The choice of Istanbul over traditional venues (Vienna, Geneva, or even Muscat) is not just logistical—it is psychological. It reframes the geopolitical axis back toward Anatolia and the greater Near East, signaling the post-Westphalian plurality of power centers.

2. Turkey’s Strategic Interests in Hosting

  • Containment without alignment: Turkey neither supports a nuclear Iran nor desires total Iranian collapse. It seeks to stabilize Iran without empowering it excessively, especially in Syria and Iraq.
  • Energy calculus: A more normalized Iran could open indirect routes for energy cooperation and undercut U.S.-backed regional energy alignments excluding Turkey.
  • Economic revival via diplomacy: Amid economic strains, Ankara uses diplomacy as soft currency—transforming geopolitical facilitation into economic concessions, trade channels, and foreign direct interest.

3. A Subtle Push for a Regional Security Order

By inserting itself into the nuclear file, Ankara is:

  • Testing the waters for a future Turkish-led or -influenced regional security architecture, especially if American retrenchment continues.
  • Undercutting Gulf-driven narratives that depict Turkey as reckless or expansionist by showcasing constructive engagement with Iran on nuclear issues.
  • Signaling its continued strategic independence from both the West and the Islamic Republic.

4. The Iran Factor: Tactical Convergence, Strategic Caution

Iran’s willingness to engage in Istanbul is also notable. Tehran may see Turkey as:

  • A buffer against Western demands and Israeli pressure.
  • non-hostile host where optics don’t signal weakness domestically.
  • A venue to quietly test the possibility of parallel economic or strategic deals with Ankara beyond the nuclear framework.

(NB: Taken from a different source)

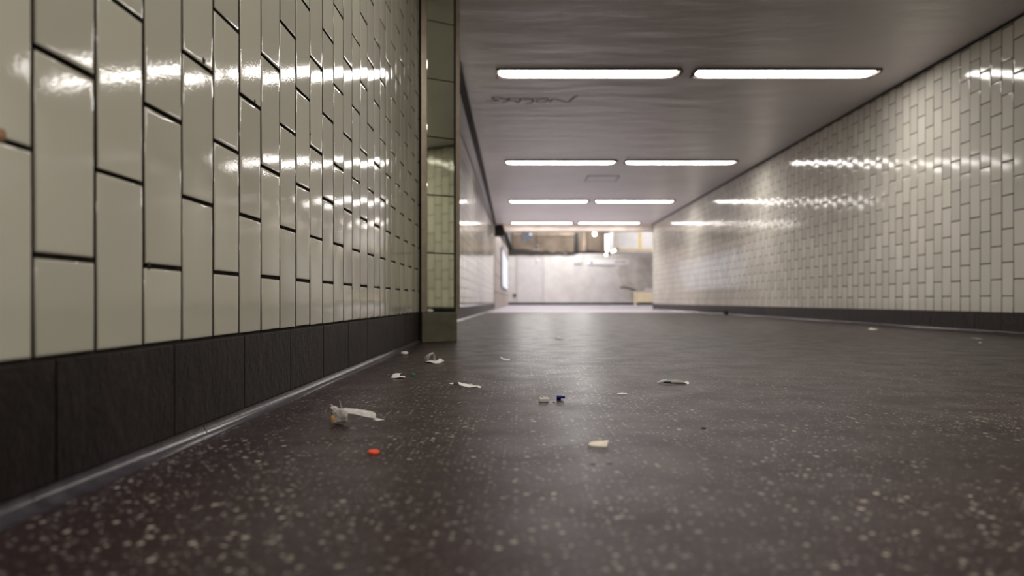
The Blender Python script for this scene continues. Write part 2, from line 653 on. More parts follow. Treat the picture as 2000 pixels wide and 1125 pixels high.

But Turkey is no naïve broker here—it remains wary of Iranian expansionism, particularly in Iraq, Syria, and among Shi’a proxies. The Istanbul talks allow Ankara to observe, shape, and even extract from the evolving Western-Iranian engagement.


Final Takeaway:

This is not about reviving a dead deal—it’s about remapping influence. By hosting this summit, Turkey is recasting itself not as a bridge, but as a stage upon which global actors must perform. Istanbul is not just a location; it is a statement of geopolitical reorientation.


📘 Literary Insight:

“Dünya, bize ait olmayan kararların sahnesi oldu uzun zaman. Ama sahneye çıkma sırası bize geldiğinde, artık ne oyun vardı ne seyirci.”
“The world was a stage for decisions not ours for a long time. But when it was finally our turn to step onto that stage, there was neither a play nor an audience left.”
— Oğuz Atay, Tutunamayanlar

Turkey is now writing its own script—with or without applause.